Task brief.
Could you write out the records below exactly as they appear?

-------- Records provided

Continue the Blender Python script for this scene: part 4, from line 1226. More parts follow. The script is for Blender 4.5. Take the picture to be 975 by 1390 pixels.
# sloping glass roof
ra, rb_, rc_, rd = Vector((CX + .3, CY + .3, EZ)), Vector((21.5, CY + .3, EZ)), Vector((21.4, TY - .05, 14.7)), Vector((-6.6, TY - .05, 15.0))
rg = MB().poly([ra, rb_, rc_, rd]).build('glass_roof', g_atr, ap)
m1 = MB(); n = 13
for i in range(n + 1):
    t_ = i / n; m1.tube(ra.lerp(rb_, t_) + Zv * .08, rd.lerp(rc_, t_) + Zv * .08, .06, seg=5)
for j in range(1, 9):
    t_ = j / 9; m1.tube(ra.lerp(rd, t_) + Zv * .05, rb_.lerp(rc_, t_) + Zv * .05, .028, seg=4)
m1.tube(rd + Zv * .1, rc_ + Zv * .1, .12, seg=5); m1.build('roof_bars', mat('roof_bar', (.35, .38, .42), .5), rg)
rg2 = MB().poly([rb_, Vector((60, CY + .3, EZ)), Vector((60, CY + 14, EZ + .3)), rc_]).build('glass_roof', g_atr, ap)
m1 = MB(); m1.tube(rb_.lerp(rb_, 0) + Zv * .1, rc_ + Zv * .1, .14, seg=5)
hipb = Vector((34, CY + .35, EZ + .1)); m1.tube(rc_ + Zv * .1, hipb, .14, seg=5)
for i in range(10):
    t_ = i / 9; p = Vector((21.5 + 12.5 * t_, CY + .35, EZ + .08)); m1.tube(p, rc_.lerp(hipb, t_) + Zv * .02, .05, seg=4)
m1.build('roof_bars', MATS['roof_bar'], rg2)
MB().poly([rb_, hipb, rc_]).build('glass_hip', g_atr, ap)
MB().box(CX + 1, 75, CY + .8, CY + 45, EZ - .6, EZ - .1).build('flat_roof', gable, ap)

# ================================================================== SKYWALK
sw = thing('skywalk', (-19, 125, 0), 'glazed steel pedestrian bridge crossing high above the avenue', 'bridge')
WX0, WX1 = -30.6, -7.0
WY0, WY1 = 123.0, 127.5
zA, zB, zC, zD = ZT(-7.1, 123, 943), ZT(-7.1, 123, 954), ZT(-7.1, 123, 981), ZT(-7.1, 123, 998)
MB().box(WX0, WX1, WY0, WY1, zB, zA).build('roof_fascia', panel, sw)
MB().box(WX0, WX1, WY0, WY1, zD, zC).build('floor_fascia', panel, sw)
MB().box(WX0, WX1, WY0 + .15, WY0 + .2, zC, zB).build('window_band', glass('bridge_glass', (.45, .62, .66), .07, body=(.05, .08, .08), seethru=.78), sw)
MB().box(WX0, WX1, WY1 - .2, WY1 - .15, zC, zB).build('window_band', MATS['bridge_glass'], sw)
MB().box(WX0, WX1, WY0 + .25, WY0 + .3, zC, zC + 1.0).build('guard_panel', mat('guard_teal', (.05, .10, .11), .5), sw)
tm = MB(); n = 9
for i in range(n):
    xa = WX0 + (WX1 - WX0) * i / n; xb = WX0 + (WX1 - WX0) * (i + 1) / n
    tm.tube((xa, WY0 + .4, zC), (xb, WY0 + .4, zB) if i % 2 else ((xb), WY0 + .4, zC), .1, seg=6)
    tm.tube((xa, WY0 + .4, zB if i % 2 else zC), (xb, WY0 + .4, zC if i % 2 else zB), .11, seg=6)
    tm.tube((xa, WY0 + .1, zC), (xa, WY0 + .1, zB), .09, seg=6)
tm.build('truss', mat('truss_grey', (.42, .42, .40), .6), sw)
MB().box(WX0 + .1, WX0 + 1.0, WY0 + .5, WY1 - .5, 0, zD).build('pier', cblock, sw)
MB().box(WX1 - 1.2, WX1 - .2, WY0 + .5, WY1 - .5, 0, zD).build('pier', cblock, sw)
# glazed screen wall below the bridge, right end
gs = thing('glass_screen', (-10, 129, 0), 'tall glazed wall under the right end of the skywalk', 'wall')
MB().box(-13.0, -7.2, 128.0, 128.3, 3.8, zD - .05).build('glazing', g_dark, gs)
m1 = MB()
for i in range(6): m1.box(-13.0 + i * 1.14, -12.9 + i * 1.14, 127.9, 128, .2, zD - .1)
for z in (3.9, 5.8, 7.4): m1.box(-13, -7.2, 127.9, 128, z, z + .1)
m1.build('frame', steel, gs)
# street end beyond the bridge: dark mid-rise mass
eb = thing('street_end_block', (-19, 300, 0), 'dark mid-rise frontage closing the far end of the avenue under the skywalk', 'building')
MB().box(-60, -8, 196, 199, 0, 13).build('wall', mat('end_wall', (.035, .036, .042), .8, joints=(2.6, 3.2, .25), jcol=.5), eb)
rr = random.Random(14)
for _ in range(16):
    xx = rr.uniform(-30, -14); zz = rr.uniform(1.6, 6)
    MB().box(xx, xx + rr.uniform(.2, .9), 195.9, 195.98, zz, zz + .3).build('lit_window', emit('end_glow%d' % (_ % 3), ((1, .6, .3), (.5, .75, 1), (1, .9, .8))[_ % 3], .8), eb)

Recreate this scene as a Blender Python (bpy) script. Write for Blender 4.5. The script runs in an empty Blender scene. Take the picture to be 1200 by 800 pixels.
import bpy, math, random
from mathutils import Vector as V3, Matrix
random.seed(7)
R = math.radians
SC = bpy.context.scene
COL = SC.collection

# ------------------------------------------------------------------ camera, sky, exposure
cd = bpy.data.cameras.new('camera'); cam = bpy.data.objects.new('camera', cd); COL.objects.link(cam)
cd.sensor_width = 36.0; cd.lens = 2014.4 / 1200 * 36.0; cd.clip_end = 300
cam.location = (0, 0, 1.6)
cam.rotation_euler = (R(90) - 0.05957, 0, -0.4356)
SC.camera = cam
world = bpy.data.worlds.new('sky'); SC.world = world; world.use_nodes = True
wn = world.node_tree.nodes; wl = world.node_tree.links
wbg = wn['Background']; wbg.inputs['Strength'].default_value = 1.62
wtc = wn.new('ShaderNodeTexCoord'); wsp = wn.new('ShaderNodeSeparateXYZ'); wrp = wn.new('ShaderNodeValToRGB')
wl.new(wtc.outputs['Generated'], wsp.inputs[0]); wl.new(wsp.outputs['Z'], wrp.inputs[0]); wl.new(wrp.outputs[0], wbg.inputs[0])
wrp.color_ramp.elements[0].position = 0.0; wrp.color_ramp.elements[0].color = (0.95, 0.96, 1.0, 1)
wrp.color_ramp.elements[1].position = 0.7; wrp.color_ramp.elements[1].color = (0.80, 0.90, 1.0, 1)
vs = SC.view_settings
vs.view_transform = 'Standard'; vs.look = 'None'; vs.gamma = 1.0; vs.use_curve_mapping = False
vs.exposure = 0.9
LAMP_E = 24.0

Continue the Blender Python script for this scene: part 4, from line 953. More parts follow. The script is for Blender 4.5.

----------------

Final result.
Continue the Blender Python script for this scene: part 4, from line 1226. More parts follow. The script is for Blender 4.5. Take the picture to be 975 by 1390 pixels.
# sloping glass roof
ra, rb_, rc_, rd = Vector((CX + .3, CY + .3, EZ)), Vector((21.5, CY + .3, EZ)), Vector((21.4, TY - .05, 14.7)), Vector((-6.6, TY - .05, 15.0))
rg = MB().poly([ra, rb_, rc_, rd]).build('glass_roof', g_atr, ap)
m1 = MB(); n = 13
for i in range(n + 1):
    t_ = i / n; m1.tube(ra.lerp(rb_, t_) + Zv * .08, rd.lerp(rc_, t_) + Zv * .08, .06, seg=5)
for j in range(1, 9):
    t_ = j / 9; m1.tube(ra.lerp(rd, t_) + Zv * .05, rb_.lerp(rc_, t_) + Zv * .05, .028, seg=4)
m1.tube(rd + Zv * .1, rc_ + Zv * .1, .12, seg=5); m1.build('roof_bars', mat('roof_bar', (.35, .38, .42), .5), rg)
rg2 = MB().poly([rb_, Vector((60, CY + .3, EZ)), Vector((60, CY + 14, EZ + .3)), rc_]).build('glass_roof', g_atr, ap)
m1 = MB(); m1.tube(rb_.lerp(rb_, 0) + Zv * .1, rc_ + Zv * .1, .14, seg=5)
hipb = Vector((34, CY + .35, EZ + .1)); m1.tube(rc_ + Zv * .1, hipb, .14, seg=5)
for i in range(10):
    t_ = i / 9; p = Vector((21.5 + 12.5 * t_, CY + .35, EZ + .08)); m1.tube(p, rc_.lerp(hipb, t_) + Zv * .02, .05, seg=4)
m1.build('roof_bars', MATS['roof_bar'], rg2)
MB().poly([rb_, hipb, rc_]).build('glass_hip', g_atr, ap)
MB().box(CX + 1, 75, CY + .8, CY + 45, EZ - .6, EZ - .1).build('flat_roof', gable, ap)

# ================================================================== SKYWALK
sw = thing('skywalk', (-19, 125, 0), 'glazed steel pedestrian bridge crossing high above the avenue', 'bridge')
WX0, WX1 = -30.6, -7.0
WY0, WY1 = 123.0, 127.5
zA, zB, zC, zD = ZT(-7.1, 123, 943), ZT(-7.1, 123, 954), ZT(-7.1, 123, 981), ZT(-7.1, 123, 998)
MB().box(WX0, WX1, WY0, WY1, zB, zA).build('roof_fascia', panel, sw)
MB().box(WX0, WX1, WY0, WY1, zD, zC).build('floor_fascia', panel, sw)
MB().box(WX0, WX1, WY0 + .15, WY0 + .2, zC, zB).build('window_band', glass('bridge_glass', (.45, .62, .66), .07, body=(.05, .08, .08), seethru=.78), sw)
MB().box(WX0, WX1, WY1 - .2, WY1 - .15, zC, zB).build('window_band', MATS['bridge_glass'], sw)
MB().box(WX0, WX1, WY0 + .25, WY0 + .3, zC, zC + 1.0).build('guard_panel', mat('guard_teal', (.05, .10, .11), .5), sw)
tm = MB(); n = 9
for i in range(n):
    xa = WX0 + (WX1 - WX0) * i / n; xb = WX0 + (WX1 - WX0) * (i + 1) / n
    tm.tube((xa, WY0 + .4, zC), (xb, WY0 + .4, zB) if i % 2 else ((xb), WY0 + .4, zC), .1, seg=6)
    tm.tube((xa, WY0 + .4, zB if i % 2 else zC), (xb, WY0 + .4, zC if i % 2 else zB), .11, seg=6)
    tm.tube((xa, WY0 + .1, zC), (xa, WY0 + .1, zB), .09, seg=6)
tm.build('truss', mat('truss_grey', (.42, .42, .40), .6), sw)
MB().box(WX0 + .1, WX0 + 1.0, WY0 + .5, WY1 - .5, 0, zD).build('pier', cblock, sw)
MB().box(WX1 - 1.2, WX1 - .2, WY0 + .5, WY1 - .5, 0, zD).build('pier', cblock, sw)
# glazed screen wall below the bridge, right end
gs = thing('glass_screen', (-10, 129, 0), 'tall glazed wall under the right end of the skywalk', 'wall')
MB().box(-13.0, -7.2, 128.0, 128.3, 3.8, zD - .05).build('glazing', g_dark, gs)
m1 = MB()
for i in range(6): m1.box(-13.0 + i * 1.14, -12.9 + i * 1.14, 127.9, 128, .2, zD - .1)
for z in (3.9, 5.8, 7.4): m1.box(-13, -7.2, 127.9, 128, z, z + .1)
m1.build('frame', steel, gs)
# street end beyond the bridge: dark mid-rise mass
eb = thing('street_end_block', (-19, 300, 0), 'dark mid-rise frontage closing the far end of the avenue under the skywalk', 'building')
MB().box(-60, -8, 196, 199, 0, 13).build('wall', mat('end_wall', (.035, .036, .042), .8, joints=(2.6, 3.2, .25), jcol=.5), eb)
rr = random.Random(14)
for _ in range(16):
    xx = rr.uniform(-30, -14); zz = rr.uniform(1.6, 6)
    MB().box(xx, xx + rr.uniform(.2, .9), 195.9, 195.98, zz, zz + .3).build('lit_window', emit('end_glow%d' % (_ % 3), ((1, .6, .3), (.5, .75, 1), (1, .9, .8))[_ % 3], .8), eb)

Recreate this scene as a Blender Python (bpy) script. Write for Blender 4.5. The script runs in an empty Blender scene. Take the picture to be 1200 by 800 pixels.
import bpy, math, random
from mathutils import Vector as V3, Matrix
random.seed(7)
R = math.radians
SC = bpy.context.scene
COL = SC.collection

# ------------------------------------------------------------------ camera, sky, exposure
cd = bpy.data.cameras.new('camera'); cam = bpy.data.objects.new('camera', cd); COL.objects.link(cam)
cd.sensor_width = 36.0; cd.lens = 2014.4 / 1200 * 36.0; cd.clip_end = 300
cam.location = (0, 0, 1.6)
cam.rotation_euler = (R(90) - 0.05957, 0, -0.4356)
SC.camera = cam
world = bpy.data.worlds.new('sky'); SC.world = world; world.use_nodes = True
wn = world.node_tree.nodes; wl = world.node_tree.links
wbg = wn['Background']; wbg.inputs['Strength'].default_value = 1.62
wtc = wn.new('ShaderNodeTexCoord'); wsp = wn.new('ShaderNodeSeparateXYZ'); wrp = wn.new('ShaderNodeValToRGB')
wl.new(wtc.outputs['Generated'], wsp.inputs[0]); wl.new(wsp.outputs['Z'], wrp.inputs[0]); wl.new(wrp.outputs[0], wbg.inputs[0])
wrp.color_ramp.elements[0].position = 0.0; wrp.color_ramp.elements[0].color = (0.95, 0.96, 1.0, 1)
wrp.color_ramp.elements[1].position = 0.7; wrp.color_ramp.elements[1].color = (0.80, 0.90, 1.0, 1)
vs = SC.view_settings
vs.view_transform = 'Standard'; vs.look = 'None'; vs.gamma = 1.0; vs.use_curve_mapping = False
vs.exposure = 0.9
LAMP_E = 24.0

Continue the Blender Python script for this scene: part 4, from line 953. More parts follow. The script is for Blender 4.5.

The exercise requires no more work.